Por último están las pequeñas, Rocío y Guadalupe. Estas, la verdad es que ni trabajan ni producen ni aportan, pero son tan encantadoras que nadie les exige cuentas. Desde pequeñas han sabido embaucar a mi padre con sus encantos, su buen humor y su simpatía. Y, desde luego, teniendo los hermanos que tienen, es a ellas a quienes menos se les puede exigir. Por otra parte, tampoco piden nada. Se conforman con lo que tienen, se quejan un poco de vez en cuando  y  si reciben algo, lo celebran. Si no, igual de bien.

Pues sí, señor: Esta es mi familia, se llama España y cada uno de nosotros somos una parte importante de ella: Isidro, Madrid; Jordi, Cataluña; Begoña, el País Vasco; Amparo, Valencia; Santiago, Galicia; Rocío, Andalucía y Guadalupe Extremadura.
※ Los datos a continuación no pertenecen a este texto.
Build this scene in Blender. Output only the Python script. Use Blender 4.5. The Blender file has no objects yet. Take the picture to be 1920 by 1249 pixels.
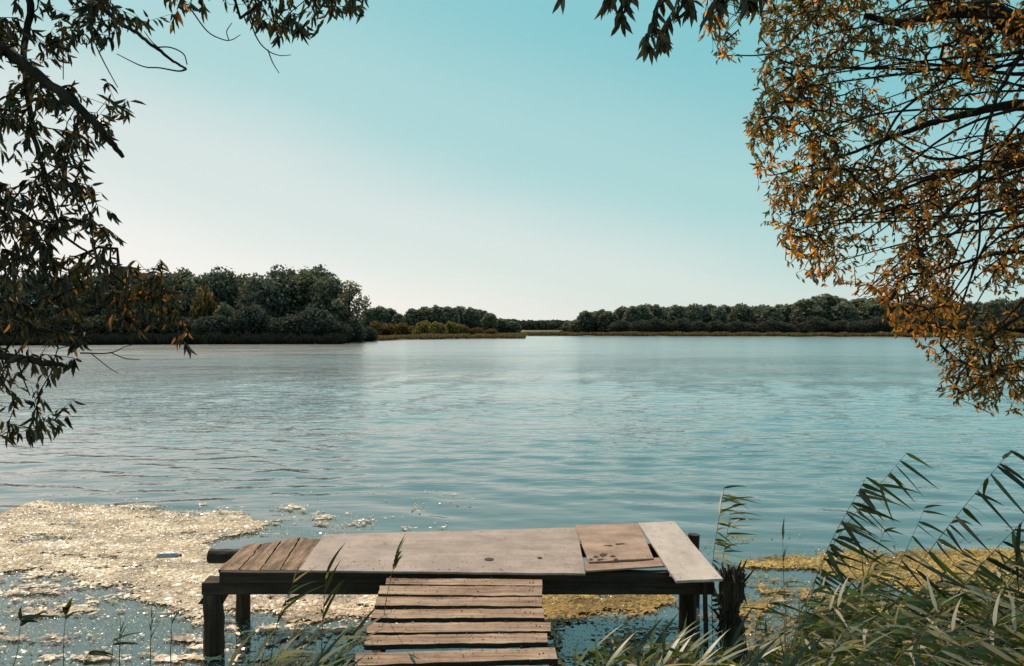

Hay más, claro, pero al final todos somos hijos del mismo padre y la misma madre. Todos con nuestros defectos comunes y cada uno con sus virtudes particulares, como en las demás familias. Nada que no haya pasado toda la vida, desde luego. Pero en mi humilde opinión, las familias que permanecen unidas llegan mucho más lejos que las que no lo hacen. Si no, mire usted a su alrededor.